Output every line of the data exactly as it appears.
======
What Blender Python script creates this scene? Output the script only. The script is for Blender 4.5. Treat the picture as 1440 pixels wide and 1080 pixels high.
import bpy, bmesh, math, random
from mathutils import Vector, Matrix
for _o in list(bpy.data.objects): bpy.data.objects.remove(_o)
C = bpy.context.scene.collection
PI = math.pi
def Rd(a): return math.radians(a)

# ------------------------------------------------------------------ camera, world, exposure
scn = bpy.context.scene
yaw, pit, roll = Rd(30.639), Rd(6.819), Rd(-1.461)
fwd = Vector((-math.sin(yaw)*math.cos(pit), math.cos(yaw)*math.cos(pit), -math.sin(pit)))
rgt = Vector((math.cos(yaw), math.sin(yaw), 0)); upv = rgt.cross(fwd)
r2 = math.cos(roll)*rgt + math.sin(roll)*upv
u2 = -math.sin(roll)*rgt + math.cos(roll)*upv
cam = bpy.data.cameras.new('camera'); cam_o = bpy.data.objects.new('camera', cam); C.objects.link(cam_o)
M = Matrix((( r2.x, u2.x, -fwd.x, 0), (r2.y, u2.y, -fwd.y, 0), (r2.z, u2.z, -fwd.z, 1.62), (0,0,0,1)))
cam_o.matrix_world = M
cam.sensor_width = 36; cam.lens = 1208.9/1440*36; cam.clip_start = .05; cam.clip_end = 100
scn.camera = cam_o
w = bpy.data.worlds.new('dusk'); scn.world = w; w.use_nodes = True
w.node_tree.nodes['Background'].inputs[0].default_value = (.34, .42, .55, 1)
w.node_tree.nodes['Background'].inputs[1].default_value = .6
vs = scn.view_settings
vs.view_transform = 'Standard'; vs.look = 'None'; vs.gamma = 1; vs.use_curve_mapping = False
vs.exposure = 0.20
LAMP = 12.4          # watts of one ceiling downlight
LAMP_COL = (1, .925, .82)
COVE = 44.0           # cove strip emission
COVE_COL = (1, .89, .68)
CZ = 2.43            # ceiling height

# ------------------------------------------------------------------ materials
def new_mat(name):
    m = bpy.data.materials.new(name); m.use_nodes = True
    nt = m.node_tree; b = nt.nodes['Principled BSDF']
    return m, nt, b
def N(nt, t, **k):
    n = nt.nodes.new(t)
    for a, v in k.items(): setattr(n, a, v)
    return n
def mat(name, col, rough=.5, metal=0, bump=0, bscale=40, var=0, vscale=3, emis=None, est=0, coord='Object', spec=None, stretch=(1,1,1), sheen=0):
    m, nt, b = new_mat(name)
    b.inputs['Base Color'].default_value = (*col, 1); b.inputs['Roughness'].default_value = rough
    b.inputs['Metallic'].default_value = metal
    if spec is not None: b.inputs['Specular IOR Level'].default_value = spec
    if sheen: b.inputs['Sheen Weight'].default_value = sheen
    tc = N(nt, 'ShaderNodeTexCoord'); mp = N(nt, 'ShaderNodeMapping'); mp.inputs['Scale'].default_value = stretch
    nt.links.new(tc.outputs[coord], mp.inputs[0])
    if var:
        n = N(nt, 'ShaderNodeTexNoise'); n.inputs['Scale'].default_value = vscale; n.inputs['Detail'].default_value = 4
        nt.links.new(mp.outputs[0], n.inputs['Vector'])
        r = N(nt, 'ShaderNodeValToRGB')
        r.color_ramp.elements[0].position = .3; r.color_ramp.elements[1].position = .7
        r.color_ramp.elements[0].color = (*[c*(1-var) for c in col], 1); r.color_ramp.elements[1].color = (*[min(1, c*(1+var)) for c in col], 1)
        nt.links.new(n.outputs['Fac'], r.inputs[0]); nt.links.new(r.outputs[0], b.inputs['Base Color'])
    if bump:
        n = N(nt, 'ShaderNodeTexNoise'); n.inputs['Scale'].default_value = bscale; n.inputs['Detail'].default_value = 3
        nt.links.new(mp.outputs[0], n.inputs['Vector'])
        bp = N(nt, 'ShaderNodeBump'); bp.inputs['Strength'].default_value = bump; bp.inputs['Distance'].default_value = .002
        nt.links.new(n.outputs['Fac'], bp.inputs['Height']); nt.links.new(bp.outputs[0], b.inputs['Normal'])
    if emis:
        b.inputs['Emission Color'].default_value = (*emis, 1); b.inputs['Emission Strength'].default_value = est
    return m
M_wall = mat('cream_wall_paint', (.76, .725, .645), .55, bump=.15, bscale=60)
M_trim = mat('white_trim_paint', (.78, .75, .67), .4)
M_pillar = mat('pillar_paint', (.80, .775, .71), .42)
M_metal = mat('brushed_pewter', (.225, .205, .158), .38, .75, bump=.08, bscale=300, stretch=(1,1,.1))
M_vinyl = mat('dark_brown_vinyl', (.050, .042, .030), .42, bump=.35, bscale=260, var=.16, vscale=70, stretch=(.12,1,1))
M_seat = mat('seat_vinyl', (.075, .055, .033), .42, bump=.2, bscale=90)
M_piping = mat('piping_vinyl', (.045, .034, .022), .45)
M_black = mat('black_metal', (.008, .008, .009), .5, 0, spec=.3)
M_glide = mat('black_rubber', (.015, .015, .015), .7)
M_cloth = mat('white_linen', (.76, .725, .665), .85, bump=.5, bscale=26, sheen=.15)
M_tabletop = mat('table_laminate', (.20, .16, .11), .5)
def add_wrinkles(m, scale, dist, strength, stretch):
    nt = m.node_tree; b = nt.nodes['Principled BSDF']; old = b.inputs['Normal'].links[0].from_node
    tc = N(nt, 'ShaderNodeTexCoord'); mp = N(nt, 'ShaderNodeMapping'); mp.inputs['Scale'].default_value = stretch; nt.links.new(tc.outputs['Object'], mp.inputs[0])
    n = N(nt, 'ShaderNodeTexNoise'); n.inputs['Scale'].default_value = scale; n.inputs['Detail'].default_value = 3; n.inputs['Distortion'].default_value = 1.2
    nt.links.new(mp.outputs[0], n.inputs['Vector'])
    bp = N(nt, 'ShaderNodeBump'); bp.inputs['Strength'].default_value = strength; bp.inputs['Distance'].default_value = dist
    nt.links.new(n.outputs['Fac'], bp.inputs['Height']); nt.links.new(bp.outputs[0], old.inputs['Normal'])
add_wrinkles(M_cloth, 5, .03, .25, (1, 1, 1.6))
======
- [REPLY]
What Blender Python script creates this scene? Output the script only. The script is for Blender 4.5. Treat the picture as 1440 pixels wide and 1080 pixels high.
import bpy, bmesh, math, random
from mathutils import Vector, Matrix
for _o in list(bpy.data.objects): bpy.data.objects.remove(_o)
C = bpy.context.scene.collection
PI = math.pi
def Rd(a): return math.radians(a)

# ------------------------------------------------------------------ camera, world, exposure
scn = bpy.context.scene
yaw, pit, roll = Rd(30.639), Rd(6.819), Rd(-1.461)
fwd = Vector((-math.sin(yaw)*math.cos(pit), math.cos(yaw)*math.cos(pit), -math.sin(pit)))
rgt = Vector((math.cos(yaw), math.sin(yaw), 0)); upv = rgt.cross(fwd)
r2 = math.cos(roll)*rgt + math.sin(roll)*upv
u2 = -math.sin(roll)*rgt + math.cos(roll)*upv
cam = bpy.data.cameras.new('camera'); cam_o = bpy.data.objects.new('camera', cam); C.objects.link(cam_o)
M = Matrix((( r2.x, u2.x, -fwd.x, 0), (r2.y, u2.y, -fwd.y, 0), (r2.z, u2.z, -fwd.z, 1.62), (0,0,0,1)))
cam_o.matrix_world = M
cam.sensor_width = 36; cam.lens = 1208.9/1440*36; cam.clip_start = .05; cam.clip_end = 100
scn.camera = cam_o
w = bpy.data.worlds.new('dusk'); scn.world = w; w.use_nodes = True
w.node_tree.nodes['Background'].inputs[0].default_value = (.34, .42, .55, 1)
w.node_tree.nodes['Background'].inputs[1].default_value = .6
vs = scn.view_settings
vs.view_transform = 'Standard'; vs.look = 'None'; vs.gamma = 1; vs.use_curve_mapping = False
vs.exposure = 0.20
LAMP = 12.4          # watts of one ceiling downlight
LAMP_COL = (1, .925, .82)
COVE = 44.0           # cove strip emission
COVE_COL = (1, .89, .68)
CZ = 2.43            # ceiling height

# ------------------------------------------------------------------ materials
def new_mat(name):
    m = bpy.data.materials.new(name); m.use_nodes = True
    nt = m.node_tree; b = nt.nodes['Principled BSDF']
    return m, nt, b
def N(nt, t, **k):
    n = nt.nodes.new(t)
    for a, v in k.items(): setattr(n, a, v)
    return n
def mat(name, col, rough=.5, metal=0, bump=0, bscale=40, var=0, vscale=3, emis=None, est=0, coord='Object', spec=None, stretch=(1,1,1), sheen=0):
    m, nt, b = new_mat(name)
    b.inputs['Base Color'].default_value = (*col, 1); b.inputs['Roughness'].default_value = rough
    b.inputs['Metallic'].default_value = metal
    if spec is not None: b.inputs['Specular IOR Level'].default_value = spec
    if sheen: b.inputs['Sheen Weight'].default_value = sheen
    tc = N(nt, 'ShaderNodeTexCoord'); mp = N(nt, 'ShaderNodeMapping'); mp.inputs['Scale'].default_value = stretch
    nt.links.new(tc.outputs[coord], mp.inputs[0])
    if var:
        n = N(nt, 'ShaderNodeTexNoise'); n.inputs['Scale'].default_value = vscale; n.inputs['Detail'].default_value = 4
        nt.links.new(mp.outputs[0], n.inputs['Vector'])
        r = N(nt, 'ShaderNodeValToRGB')
        r.color_ramp.elements[0].position = .3; r.color_ramp.elements[1].position = .7
        r.color_ramp.elements[0].color = (*[c*(1-var) for c in col], 1); r.color_ramp.elements[1].color = (*[min(1, c*(1+var)) for c in col], 1)
        nt.links.new(n.outputs['Fac'], r.inputs[0]); nt.links.new(r.outputs[0], b.inputs['Base Color'])
    if bump:
        n = N(nt, 'ShaderNodeTexNoise'); n.inputs['Scale'].default_value = bscale; n.inputs['Detail'].default_value = 3
        nt.links.new(mp.outputs[0], n.inputs['Vector'])
        bp = N(nt, 'ShaderNodeBump'); bp.inputs['Strength'].default_value = bump; bp.inputs['Distance'].default_value = .002
        nt.links.new(n.outputs['Fac'], bp.inputs['Height']); nt.links.new(bp.outputs[0], b.inputs['Normal'])
    if emis:
        b.inputs['Emission Color'].default_value = (*emis, 1); b.inputs['Emission Strength'].default_value = est
    return m
M_wall = mat('cream_wall_paint', (.76, .725, .645), .55, bump=.15, bscale=60)
M_trim = mat('white_trim_paint', (.78, .75, .67), .4)
M_pillar = mat('pillar_paint', (.80, .775, .71), .42)
M_metal = mat('brushed_pewter', (.225, .205, .158), .38, .75, bump=.08, bscale=300, stretch=(1,1,.1))
M_vinyl = mat('dark_brown_vinyl', (.050, .042, .030), .42, bump=.35, bscale=260, var=.16, vscale=70, stretch=(.12,1,1))
M_seat = mat('seat_vinyl', (.075, .055, .033), .42, bump=.2, bscale=90)
M_piping = mat('piping_vinyl', (.045, .034, .022), .45)
M_black = mat('black_metal', (.008, .008, .009), .5, 0, spec=.3)
M_glide = mat('black_rubber', (.015, .015, .015), .7)
M_cloth = mat('white_linen', (.76, .725, .665), .85, bump=.5, bscale=26, sheen=.15)
M_tabletop = mat('table_laminate', (.20, .16, .11), .5)
def add_wrinkles(m, scale, dist, strength, stretch):
    nt = m.node_tree; b = nt.nodes['Principled BSDF']; old = b.inputs['Normal'].links[0].from_node
    tc = N(nt, 'ShaderNodeTexCoord'); mp = N(nt, 'ShaderNodeMapping'); mp.inputs['Scale'].default_value = stretch; nt.links.new(tc.outputs['Object'], mp.inputs[0])
    n = N(nt, 'ShaderNodeTexNoise'); n.inputs['Scale'].default_value = scale; n.inputs['Detail'].default_value = 3; n.inputs['Distortion'].default_value = 1.2
    nt.links.new(mp.outputs[0], n.inputs['Vector'])
    bp = N(nt, 'ShaderNodeBump'); bp.inputs['Strength'].default_value = strength; bp.inputs['Distance'].default_value = dist
    nt.links.new(n.outputs['Fac'], bp.inputs['Height']); nt.links.new(bp.outputs[0], old.inputs['Normal'])
add_wrinkles(M_cloth, 5, .03, .25, (1, 1, 1.6))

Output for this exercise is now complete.